For 19 years now, Coleman National Fish Hatchery personnel have invited members of the public out to see what a working hatchery does during the production season.
A day-long festival, "Return of the Salmon," draws nearly 10,000 to the hatchery grounds, spillways, fish ladders, processing facility, incubators and feeding ponds. The festival was celebrated Saturday, Oct. 17.
Starting when my two children, Timothy and Kristina, were still in grade school, I've enjoyed the unique family outing that a visit to the hatchery provides.
Take one large dollop of education - provided in large part by the numerous wildlife groups that set up booths on the hatchery grounds - and add in some aspects of an outdoors trade show, food vendors of many different types, arts and crafts booths and a large Native American presence with traditional dancing, cedar bark tipi and smoking salmon fillets the old-fashioned way on wooden stakes tilted over an open fire pit, the outing never disappoints and always finds a way to entertain people of all ages.
Last weekend I chatted briefly with a family from Sacramento who all attended the festival for the first time. They had driven up to Anderson to watch the auto races - one of their teenage sons is a competitor - and decided to take in the salmon festival during their off hours.
The weather was cooperative, starting out with a bit of cool overcast that burned off quickly as the sun climbed overhead.
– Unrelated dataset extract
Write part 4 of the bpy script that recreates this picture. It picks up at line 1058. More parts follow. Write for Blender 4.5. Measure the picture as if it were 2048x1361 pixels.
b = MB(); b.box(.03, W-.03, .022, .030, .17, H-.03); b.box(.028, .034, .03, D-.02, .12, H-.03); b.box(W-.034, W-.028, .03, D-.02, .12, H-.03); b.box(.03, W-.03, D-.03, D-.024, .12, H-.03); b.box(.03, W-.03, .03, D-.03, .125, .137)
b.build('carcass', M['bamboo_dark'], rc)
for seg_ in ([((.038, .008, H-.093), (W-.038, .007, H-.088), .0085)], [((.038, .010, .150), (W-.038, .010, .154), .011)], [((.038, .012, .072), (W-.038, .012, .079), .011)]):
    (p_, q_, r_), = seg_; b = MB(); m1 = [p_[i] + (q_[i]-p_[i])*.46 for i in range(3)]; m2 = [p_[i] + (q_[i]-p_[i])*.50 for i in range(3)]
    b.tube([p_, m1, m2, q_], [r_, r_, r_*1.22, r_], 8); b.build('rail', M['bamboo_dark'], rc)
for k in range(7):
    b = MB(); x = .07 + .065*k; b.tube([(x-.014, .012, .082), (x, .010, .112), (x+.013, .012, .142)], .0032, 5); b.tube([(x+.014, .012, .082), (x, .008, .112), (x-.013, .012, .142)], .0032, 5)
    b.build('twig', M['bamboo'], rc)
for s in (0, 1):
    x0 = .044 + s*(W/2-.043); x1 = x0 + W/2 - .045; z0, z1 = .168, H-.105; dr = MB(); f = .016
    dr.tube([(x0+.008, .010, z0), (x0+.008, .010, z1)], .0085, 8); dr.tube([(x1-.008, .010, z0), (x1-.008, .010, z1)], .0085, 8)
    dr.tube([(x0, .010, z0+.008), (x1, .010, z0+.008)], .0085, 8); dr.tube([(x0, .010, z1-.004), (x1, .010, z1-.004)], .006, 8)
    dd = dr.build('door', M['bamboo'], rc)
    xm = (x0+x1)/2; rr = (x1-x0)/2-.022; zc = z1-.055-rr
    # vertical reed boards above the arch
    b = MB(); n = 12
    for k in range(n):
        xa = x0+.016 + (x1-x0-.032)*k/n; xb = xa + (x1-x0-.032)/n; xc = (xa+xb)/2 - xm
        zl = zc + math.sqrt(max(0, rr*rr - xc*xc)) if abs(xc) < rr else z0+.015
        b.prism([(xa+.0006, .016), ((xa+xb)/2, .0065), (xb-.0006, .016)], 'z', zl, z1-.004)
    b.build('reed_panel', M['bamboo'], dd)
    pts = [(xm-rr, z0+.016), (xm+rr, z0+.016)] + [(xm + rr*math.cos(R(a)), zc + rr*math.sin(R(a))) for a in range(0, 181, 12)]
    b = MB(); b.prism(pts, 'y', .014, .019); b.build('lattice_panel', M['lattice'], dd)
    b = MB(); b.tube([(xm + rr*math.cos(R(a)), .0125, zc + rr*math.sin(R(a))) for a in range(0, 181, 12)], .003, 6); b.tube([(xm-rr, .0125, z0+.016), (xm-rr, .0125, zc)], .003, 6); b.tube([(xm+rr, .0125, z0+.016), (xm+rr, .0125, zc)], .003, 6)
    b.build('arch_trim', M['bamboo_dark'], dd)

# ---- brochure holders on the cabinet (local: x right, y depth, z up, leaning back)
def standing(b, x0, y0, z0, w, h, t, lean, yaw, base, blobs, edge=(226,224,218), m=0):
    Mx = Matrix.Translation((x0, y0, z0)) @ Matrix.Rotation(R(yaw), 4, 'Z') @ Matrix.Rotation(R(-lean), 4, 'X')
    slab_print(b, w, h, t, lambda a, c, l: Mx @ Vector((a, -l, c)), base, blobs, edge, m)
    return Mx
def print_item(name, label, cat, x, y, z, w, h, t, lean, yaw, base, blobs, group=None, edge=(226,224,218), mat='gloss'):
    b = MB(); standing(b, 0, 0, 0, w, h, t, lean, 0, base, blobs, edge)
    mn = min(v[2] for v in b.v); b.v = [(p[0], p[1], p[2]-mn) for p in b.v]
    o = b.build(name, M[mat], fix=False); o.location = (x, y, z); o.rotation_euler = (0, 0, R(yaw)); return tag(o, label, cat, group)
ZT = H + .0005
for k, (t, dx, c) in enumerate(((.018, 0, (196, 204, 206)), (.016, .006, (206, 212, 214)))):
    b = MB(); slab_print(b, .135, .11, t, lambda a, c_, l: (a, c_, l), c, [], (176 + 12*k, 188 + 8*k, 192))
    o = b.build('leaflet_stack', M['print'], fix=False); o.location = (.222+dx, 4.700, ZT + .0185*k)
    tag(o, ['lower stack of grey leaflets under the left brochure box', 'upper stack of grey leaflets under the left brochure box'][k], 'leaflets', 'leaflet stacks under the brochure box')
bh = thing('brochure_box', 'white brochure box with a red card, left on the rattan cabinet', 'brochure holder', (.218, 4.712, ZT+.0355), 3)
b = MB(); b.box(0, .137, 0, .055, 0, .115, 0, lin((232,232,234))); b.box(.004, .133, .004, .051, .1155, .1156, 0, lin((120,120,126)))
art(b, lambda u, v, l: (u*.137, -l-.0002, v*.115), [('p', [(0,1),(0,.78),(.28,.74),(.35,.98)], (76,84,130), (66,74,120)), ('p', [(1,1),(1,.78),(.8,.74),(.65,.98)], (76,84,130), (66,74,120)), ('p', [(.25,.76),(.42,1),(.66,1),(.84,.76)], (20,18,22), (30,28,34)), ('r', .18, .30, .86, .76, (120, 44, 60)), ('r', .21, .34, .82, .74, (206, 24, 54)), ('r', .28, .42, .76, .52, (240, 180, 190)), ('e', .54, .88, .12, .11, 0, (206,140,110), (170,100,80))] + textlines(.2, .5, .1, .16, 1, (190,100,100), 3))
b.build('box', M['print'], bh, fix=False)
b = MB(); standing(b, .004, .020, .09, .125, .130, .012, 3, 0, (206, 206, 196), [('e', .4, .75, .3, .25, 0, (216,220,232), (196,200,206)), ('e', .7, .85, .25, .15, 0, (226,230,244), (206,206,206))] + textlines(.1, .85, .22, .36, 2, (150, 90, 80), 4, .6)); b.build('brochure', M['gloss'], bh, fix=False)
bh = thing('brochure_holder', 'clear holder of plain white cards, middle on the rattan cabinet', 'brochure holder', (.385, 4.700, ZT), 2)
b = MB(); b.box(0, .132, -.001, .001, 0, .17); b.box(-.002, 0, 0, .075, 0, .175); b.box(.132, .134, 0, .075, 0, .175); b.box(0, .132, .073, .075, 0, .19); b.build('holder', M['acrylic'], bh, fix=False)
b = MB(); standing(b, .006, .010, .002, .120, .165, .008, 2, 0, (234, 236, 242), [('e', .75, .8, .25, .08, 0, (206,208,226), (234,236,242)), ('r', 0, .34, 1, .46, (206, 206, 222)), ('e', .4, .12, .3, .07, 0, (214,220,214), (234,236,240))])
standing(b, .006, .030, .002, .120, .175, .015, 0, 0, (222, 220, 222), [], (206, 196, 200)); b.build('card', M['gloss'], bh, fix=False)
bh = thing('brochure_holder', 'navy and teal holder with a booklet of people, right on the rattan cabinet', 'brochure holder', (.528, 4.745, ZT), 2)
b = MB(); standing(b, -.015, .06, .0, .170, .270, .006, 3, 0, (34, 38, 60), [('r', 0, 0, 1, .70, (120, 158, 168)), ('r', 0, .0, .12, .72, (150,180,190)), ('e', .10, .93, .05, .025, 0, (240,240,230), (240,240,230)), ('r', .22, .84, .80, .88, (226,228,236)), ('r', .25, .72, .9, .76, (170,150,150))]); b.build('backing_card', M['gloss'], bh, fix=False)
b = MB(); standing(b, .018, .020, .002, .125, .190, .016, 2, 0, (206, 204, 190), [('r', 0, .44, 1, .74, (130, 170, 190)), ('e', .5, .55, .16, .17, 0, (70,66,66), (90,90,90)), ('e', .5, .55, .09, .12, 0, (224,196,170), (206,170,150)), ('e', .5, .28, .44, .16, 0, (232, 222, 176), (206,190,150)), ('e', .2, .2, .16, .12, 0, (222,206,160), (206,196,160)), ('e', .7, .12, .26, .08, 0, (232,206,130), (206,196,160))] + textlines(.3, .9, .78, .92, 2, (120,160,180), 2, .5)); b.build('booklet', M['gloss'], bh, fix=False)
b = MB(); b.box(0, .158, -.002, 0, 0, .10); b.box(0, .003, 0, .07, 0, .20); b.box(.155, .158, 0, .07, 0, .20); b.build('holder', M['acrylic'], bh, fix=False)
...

By noon, I was wishing I had put on some sunscreen and very thankful that I had remembered my sunglasses, even though I mostly had to carry around my jacket as it was just too warm to wear it.
I watched several youngsters swing croquet mallets at colored balls nearly hidden in the grassy lawn at a new event called Life Cycle Croquet. As the youths progressed through the course, they encountered some of the same obstacles that small salmonids must face on their long swim to the ocean.I was impressed with the display and wished fervently that the knowledge would be absorbed into the brains of those young children.
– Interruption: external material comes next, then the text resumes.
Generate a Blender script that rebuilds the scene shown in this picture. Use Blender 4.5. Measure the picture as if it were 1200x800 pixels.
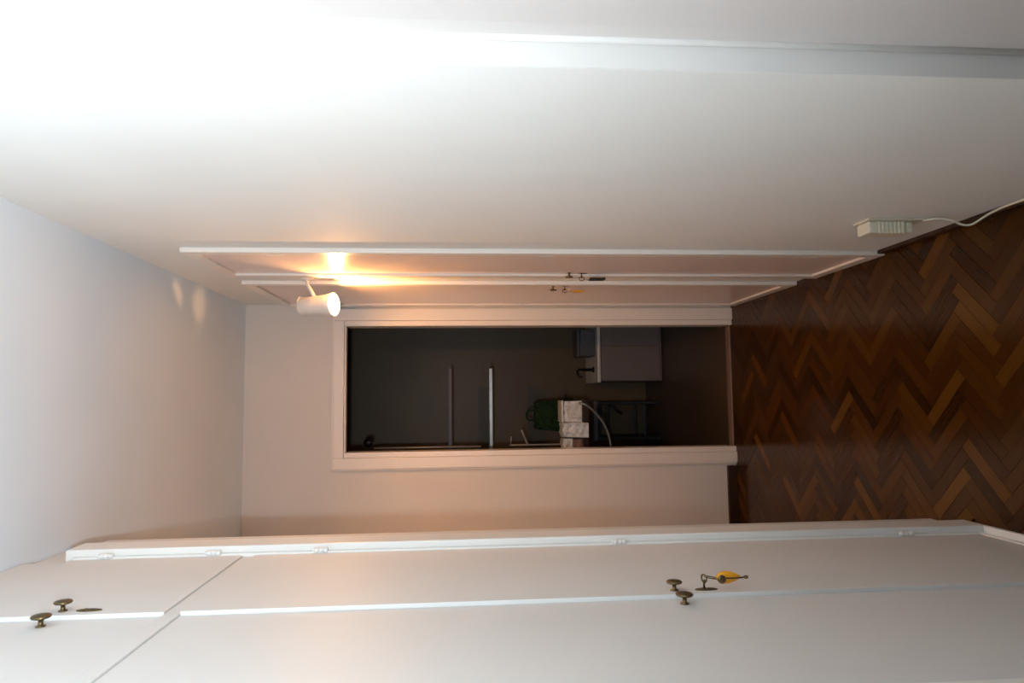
import bpy, bmesh, math, random
from mathutils import Vector, Matrix
random.seed(7)
S = bpy.context.scene
for o in list(bpy.data.objects): bpy.data.objects.remove(o)

# ------------------------------------------------------------------ camera
H_CAM = 1.4884
cam_d = bpy.data.cameras.new('camera'); cam = bpy.data.objects.new('camera', cam_d)
S.collection.objects.link(cam)
cam_d.sensor_width = 36.0; cam_d.lens = 24.0; cam_d.clip_start = .02
Rm = Matrix(((-0.01162175, 0.99651732, -0.08257217),
             (-0.07576558, -0.08321794, -0.993647),
             (-0.99705793, -0.00529179, 0.07646885)))
cam.matrix_world = Matrix.Translation((0, 0, H_CAM)) @ Rm.to_4x4()
S.camera = cam

# ------------------------------------------------------------------ world, lights, exposure
w = bpy.data.worlds.new('world'); S.world = w; w.use_nodes = True
w.node_tree.nodes['Background'].inputs[0].default_value = (.80, .90, 1.0, 1)
w.node_tree.nodes['Background'].inputs[1].default_value = .05
S.view_settings.view_transform = 'Standard'; S.view_settings.look = 'None'
S.view_settings.exposure = 0.0; S.view_settings.gamma = 1.0
S.view_settings.use_curve_mapping = False

def area(name, loc, to, sx, sy, e, col):
    d = bpy.data.lights.new(name, 'AREA'); d.shape = 'RECTANGLE'; d.size = sx; d.size_y = sy
    d.energy = e; d.color = col
    o = bpy.data.objects.new(name, d); S.collection.objects.link(o)
    o.location = loc
    o.rotation_euler = (Vector(to) - Vector(loc)).to_track_quat('-Z', 'Y').to_euler()
    return o
# the photographer's flash, a hand's width left of the lens and turned up to the right-hand wall
area('flash', (-.12, -.05, 1.56), (.24, .55, 2.5), .06, .09, 30.0, (.79, .91, 1.0))

# ------------------------------------------------------------------ helpers
def tag(o, label=None, cat=None, group=None, kind=None):
    if label: o['label'] = label
    if cat: o['category'] = cat
    if group: o['group'] = group
    if kind: o['kind'] = kind
    return o
def empty(name, loc, label, cat, group=None, kind=None):
    o = bpy.data.objects.new(name, None); S.collection.objects.link(o); o.location = loc
    o.empty_display_size = .05
    return tag(o, label, cat, group, kind)
def world_loc(o):
    v = Vector((0, 0, 0))
    while o: v += o.location; o = o.parent
    return v
def link(name, bm, mat, parent=None, smooth=False, origin=None):
    """bm is in world coordinates; the object gets its own origin"""
    if origin is None:
        xs = [v.co for v in bm.verts]
        lo = Vector([min(c[i] for c in xs) for i in range(3)]); hi = Vector([max(c[i] for c in xs) for i in range(3)])
        origin = Vector(((lo.x+hi.x)/2, (lo.y+hi.y)/2, lo.z))
    origin = Vector(origin)
    bmesh.ops.translate(bm, verts=bm.verts, vec=-origin)
    me = bpy.data.meshes.new(name); bm.to_mesh(me); bm.free()
    if smooth:
        for p in me.polygons: p.use_smooth = True
    me.materials.append(mat)
    o = bpy.data.objects.new(name, me); S.collection.objects.link(o)
    if parent:
        o.parent = parent; o.location = origin - world_loc(parent)
    else: o.location = origin
    return o
def B(): return bmesh.new()
def box(bm, x0, x1, y0, y1, z0, z1, bev=0.0, seg=2):
    x0, x1 = min(x0,x1), max(x0,x1); y0, y1 = min(y0,y1), max(y0,y1); z0, z1 = min(z0,z1), max(z0,z1)
    vs = [bm.verts.new(c) for c in ((x0,y0,z0),(x1,y0,z0),(x1,y1,z0),(x0,y1,z0),(x0,y0,z1),(x1,y0,z1),(x1,y1,z1),(x0,y1,z1))]
    fs = [bm.faces.new([vs[i] for i in f]) for f in ((0,3,2,1),(4,5,6,7),(0,1,5,4),(1,2,6,5),(2,3,7,6),(3,0,4,7))]
    if bev:
        es = list({e for f in fs for e in f.edges})
        bmesh.ops.bevel(bm, geom=es, offset=bev, segments=seg, affect='EDGES', profile=.5, clamp_overlap=True)
    return bm
def frame_of(d):
    d = Vector(d).normalized()
    u = d.orthogonal().normalized(); return d, u, d.cross(u)
def lathe(bm, base, axis, prof, n=24, cap0=True, cap1=True):
    d, u, v = frame_of(axis); base = Vector(base); rings = []
    for t, r in prof:
        rings.append([bm.verts.new(base + d*t + (u*math.cos(2*math.pi*k/n) + v*math.sin(2*math.pi*k/n))*r) for k in range(n)])
    for a, b in zip(rings, rings[1:]):
        for k in range(n): bm.faces.new((a[k], a[(k+1)%n], b[(k+1)%n], b[k]))
    if cap0: bm.faces.new(list(reversed(rings[0])))
    if cap1: bm.faces.new(rings[-1])
    bmesh.ops.recalc_face_normals(bm, faces=bm.faces[:])
    return bm
def tube(bm, pts, r, n=10, sub=6):
    pts = [Vector(p) for p in pts]; out = []
    if len(pts) > 2 and sub > 1:
        P = [pts[0]] + pts + [pts[-1]]
        for i in range(1, len(P)-2):
            for k in range(sub):
                t = k/sub; a, b, c, e = P[i-1], P[i], P[i+1], P[i+2]
                out.append(.5*((2*b) + (c-a)*t + (2*a-5*b+4*c-e)*t*t + (3*b-a-3*c+e)*t**3))
        out.append(pts[-1])
    else: out = pts
    rings = []; u = None
    for i, p in enumerate(out):
        d = (out[min(i+1, len(out)-1)] - out[max(i-1, 0)]).normalized()
        if u is None: u = d.orthogonal().normalized()
        u = (u - d*u.dot(d)).normalized(); v = d.cross(u)
        rings.append([bm.verts.new(p + (u*math.cos(2*math.pi*k/n) + v*math.sin(2*math.pi*k/n))*r) for k in range(n)])
    for a, b in zip(rings, rings[1:]):
        for k in range(n): bm.faces.new((a[k], a[(k+1)%n], b[(k+1)%n], b[k]))
    bm.faces.new(list(reversed(rings[0]))); bm.faces.new(rings[-1])
    bmesh.ops.recalc_face_normals(bm, faces=bm.faces[:])
    return bm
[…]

Over in the processing sheds, the stoccato "thunk" of wooden mallet striking fish skulls brought home the final chapter of the salmon story in a most chilling fashion.
But that is the most efficient way to harvest the 12 million fertilized salmon eggs needed to start a new generation.
That is why I chose to end my stay at the hatchery with a relaxed walk through the incubator rooms where fertilized eggs await the miracle of birth and another cycle.
Like the salmon, I intend to return next year.